Directions for this task: Your task is to transcribe, without alteration, the lines from the top of the material below through the line bearing "w.node_tree.nodes['Background'].inputs[1].default_value = .3", inclusive.

Items:
====
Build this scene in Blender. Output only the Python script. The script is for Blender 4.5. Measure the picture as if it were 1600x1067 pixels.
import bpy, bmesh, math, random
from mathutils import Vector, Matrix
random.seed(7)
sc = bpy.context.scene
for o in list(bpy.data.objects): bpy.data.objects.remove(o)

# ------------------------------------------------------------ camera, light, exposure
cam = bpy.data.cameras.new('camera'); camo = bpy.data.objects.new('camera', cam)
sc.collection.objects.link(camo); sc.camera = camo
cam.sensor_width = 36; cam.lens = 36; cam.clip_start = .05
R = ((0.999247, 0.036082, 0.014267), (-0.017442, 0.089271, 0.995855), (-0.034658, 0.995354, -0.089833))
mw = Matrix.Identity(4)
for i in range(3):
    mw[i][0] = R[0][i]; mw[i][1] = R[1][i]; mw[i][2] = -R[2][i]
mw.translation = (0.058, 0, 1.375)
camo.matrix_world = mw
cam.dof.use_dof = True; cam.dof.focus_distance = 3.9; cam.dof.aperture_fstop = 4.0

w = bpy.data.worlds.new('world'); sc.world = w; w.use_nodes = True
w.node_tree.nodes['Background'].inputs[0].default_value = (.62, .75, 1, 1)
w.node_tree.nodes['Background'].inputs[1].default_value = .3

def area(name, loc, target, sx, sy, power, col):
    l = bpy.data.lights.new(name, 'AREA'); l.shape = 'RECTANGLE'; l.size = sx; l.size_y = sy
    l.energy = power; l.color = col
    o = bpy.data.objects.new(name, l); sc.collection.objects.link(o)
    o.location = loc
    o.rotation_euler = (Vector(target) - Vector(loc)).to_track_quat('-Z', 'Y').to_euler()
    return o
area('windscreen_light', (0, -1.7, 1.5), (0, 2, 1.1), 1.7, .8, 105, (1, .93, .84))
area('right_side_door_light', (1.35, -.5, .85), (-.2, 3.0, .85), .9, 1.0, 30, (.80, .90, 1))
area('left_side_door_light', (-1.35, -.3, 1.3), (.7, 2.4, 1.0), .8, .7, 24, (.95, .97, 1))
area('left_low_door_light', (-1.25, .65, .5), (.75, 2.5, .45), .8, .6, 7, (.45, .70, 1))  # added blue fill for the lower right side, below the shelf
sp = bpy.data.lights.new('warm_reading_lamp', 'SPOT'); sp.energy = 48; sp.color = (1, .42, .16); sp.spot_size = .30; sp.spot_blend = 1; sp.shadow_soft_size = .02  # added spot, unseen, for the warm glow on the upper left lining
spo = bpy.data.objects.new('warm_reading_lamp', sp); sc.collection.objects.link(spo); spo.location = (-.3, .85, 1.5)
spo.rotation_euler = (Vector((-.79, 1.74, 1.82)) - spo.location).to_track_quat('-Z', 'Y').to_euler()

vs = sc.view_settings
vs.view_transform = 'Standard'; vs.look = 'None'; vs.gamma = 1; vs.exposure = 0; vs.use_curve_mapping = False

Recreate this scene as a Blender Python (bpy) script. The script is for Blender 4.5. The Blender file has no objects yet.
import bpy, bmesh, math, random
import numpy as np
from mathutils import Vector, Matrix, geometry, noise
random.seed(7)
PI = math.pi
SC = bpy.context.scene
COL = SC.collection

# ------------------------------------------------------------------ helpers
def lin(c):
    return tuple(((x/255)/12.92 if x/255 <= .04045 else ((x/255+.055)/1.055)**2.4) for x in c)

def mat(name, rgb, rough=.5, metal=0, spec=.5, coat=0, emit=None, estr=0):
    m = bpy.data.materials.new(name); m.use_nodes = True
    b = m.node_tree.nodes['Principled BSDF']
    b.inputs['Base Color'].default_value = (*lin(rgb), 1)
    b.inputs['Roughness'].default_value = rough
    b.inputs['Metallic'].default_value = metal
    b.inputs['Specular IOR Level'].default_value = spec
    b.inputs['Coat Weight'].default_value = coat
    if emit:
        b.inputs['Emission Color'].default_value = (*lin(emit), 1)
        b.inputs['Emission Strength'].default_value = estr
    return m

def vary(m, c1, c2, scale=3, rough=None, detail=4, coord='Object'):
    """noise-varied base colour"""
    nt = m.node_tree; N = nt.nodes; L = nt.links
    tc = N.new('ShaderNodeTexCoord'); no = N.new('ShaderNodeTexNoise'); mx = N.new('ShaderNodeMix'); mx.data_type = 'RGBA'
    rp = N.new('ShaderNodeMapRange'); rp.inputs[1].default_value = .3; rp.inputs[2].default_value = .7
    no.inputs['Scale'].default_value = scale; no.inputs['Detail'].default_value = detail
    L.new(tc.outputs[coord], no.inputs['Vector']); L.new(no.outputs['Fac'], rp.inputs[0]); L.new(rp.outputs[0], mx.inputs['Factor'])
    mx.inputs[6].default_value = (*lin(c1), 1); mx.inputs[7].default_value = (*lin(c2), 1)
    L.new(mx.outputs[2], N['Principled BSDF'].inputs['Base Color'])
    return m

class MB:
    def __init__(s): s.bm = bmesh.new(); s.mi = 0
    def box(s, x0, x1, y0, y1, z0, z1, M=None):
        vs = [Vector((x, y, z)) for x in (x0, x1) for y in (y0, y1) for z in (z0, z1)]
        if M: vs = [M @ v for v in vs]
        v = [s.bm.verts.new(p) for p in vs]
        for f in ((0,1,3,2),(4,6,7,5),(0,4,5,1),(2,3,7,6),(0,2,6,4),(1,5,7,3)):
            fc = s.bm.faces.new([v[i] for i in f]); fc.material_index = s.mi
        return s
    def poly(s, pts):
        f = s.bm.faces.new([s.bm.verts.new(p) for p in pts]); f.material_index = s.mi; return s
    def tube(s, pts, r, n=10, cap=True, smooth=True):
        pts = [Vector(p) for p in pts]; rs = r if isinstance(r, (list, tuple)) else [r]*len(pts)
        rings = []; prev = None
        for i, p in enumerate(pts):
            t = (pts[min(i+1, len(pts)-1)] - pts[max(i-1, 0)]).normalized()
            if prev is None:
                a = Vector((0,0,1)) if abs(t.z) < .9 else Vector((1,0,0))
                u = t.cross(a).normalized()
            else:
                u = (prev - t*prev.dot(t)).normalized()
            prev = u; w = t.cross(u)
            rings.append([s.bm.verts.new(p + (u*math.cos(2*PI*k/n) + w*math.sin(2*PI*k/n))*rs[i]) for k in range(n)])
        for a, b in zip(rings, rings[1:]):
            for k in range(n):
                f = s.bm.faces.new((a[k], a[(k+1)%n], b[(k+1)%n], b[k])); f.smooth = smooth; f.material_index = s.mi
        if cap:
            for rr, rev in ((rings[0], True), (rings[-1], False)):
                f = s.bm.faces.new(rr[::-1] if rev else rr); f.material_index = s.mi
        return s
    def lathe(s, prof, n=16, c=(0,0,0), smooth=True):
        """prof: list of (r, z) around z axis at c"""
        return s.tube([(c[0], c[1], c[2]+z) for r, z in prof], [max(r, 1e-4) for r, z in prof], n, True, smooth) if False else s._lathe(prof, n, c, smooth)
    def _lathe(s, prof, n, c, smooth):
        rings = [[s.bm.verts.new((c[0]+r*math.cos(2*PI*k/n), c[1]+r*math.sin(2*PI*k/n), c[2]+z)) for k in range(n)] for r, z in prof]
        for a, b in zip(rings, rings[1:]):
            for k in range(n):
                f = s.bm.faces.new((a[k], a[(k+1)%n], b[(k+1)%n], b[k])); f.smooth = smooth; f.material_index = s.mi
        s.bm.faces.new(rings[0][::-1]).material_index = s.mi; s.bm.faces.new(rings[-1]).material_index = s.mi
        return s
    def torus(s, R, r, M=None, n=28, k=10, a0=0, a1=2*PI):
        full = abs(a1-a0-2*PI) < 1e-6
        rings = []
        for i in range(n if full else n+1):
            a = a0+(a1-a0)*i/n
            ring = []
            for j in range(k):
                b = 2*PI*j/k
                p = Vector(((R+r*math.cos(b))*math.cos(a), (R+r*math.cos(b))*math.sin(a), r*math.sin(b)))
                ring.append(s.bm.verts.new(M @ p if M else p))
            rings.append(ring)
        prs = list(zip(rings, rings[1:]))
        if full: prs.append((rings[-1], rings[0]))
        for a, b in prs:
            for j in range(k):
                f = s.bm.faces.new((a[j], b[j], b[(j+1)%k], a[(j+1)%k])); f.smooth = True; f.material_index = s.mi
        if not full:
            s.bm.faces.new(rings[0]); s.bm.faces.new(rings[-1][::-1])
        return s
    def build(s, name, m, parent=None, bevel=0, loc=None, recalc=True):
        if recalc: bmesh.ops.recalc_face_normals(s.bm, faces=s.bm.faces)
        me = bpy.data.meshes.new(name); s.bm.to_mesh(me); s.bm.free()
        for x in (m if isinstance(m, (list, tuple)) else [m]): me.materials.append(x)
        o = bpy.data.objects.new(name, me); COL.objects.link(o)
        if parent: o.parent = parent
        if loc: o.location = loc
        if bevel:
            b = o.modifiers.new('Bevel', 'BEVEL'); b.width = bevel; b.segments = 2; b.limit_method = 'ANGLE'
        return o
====
Solution:
Build this scene in Blender. Output only the Python script. The script is for Blender 4.5. Measure the picture as if it were 1600x1067 pixels.
import bpy, bmesh, math, random
from mathutils import Vector, Matrix
random.seed(7)
sc = bpy.context.scene
for o in list(bpy.data.objects): bpy.data.objects.remove(o)

# ------------------------------------------------------------ camera, light, exposure
cam = bpy.data.cameras.new('camera'); camo = bpy.data.objects.new('camera', cam)
sc.collection.objects.link(camo); sc.camera = camo
cam.sensor_width = 36; cam.lens = 36; cam.clip_start = .05
R = ((0.999247, 0.036082, 0.014267), (-0.017442, 0.089271, 0.995855), (-0.034658, 0.995354, -0.089833))
mw = Matrix.Identity(4)
for i in range(3):
    mw[i][0] = R[0][i]; mw[i][1] = R[1][i]; mw[i][2] = -R[2][i]
mw.translation = (0.058, 0, 1.375)
camo.matrix_world = mw
cam.dof.use_dof = True; cam.dof.focus_distance = 3.9; cam.dof.aperture_fstop = 4.0

w = bpy.data.worlds.new('world'); sc.world = w; w.use_nodes = True
w.node_tree.nodes['Background'].inputs[0].default_value = (.62, .75, 1, 1)
w.node_tree.nodes['Background'].inputs[1].default_value = .3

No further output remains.